By Gio Arteaga
When I walked into Petco that afternoon, I wasn’t planning to buy anything alive. I just wanted a new fish tank decoration—maybe a fake castle, or one of those skulls with bubbles coming out of it. But then I saw him: a tan blur of fur ricocheting off the plastic walls of a hamster cage like a pinball with caffeine dependency.
His name tag read Nimble. The Petco employee—who looked about twelve—said, “He’s super active!”
Translation: He’s feral.
Still, despite ALL of the warnings, I took Nimble home. He was small, adorable, and had that innocent “please-don’t-leave-me” face that melts your common sense. Within one hour, I learned that his name wasn’t just cute marketing.

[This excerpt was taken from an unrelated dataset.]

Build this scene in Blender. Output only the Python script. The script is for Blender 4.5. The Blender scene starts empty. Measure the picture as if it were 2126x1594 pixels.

First night: I’m asleep, dreaming of passing my AP Calculus test (with Valerie Tu), when a mysterious scraping sound echoes from the corner of my room. I wake up to see Nimble unscrewing the lid of his cage like a tiny furry locksmith. I blink. He stares back. Then—boom—he’s gone.
Cue Operation Hamster Recovery. I spent two hours crawling under furniture, luring him out with a Cheerio trail like some deranged wildlife documentarian. He eventually reappeared on top of my desk, staring down at me with the smug confidence of a criminal mastermind.
By day three, he’d chewed through his plastic wheel, escaped again, and somehow managed to rewire my phone charger into a useless spaghetti knot. I renamed him Nimble the Menace.
The final straw came a week later when I found him inside my backpack, nestled in a pile of shredded homework. My teacher didn’t believe me when I said, “The hamster ate it.”
I returned to Petco the next morning, cage in hand, eyes hollow, sanity gone. The same twelve-year-old greeted me.
“How was Nimble?” he asked.
I looked him dead in the eye. “He’s super active!”
Moral of the story: never adopt a creature labeled as “energetic” by someone wearing a fish-shaped nametag.
Because trust me—it was an awful idea to keep it as a pet.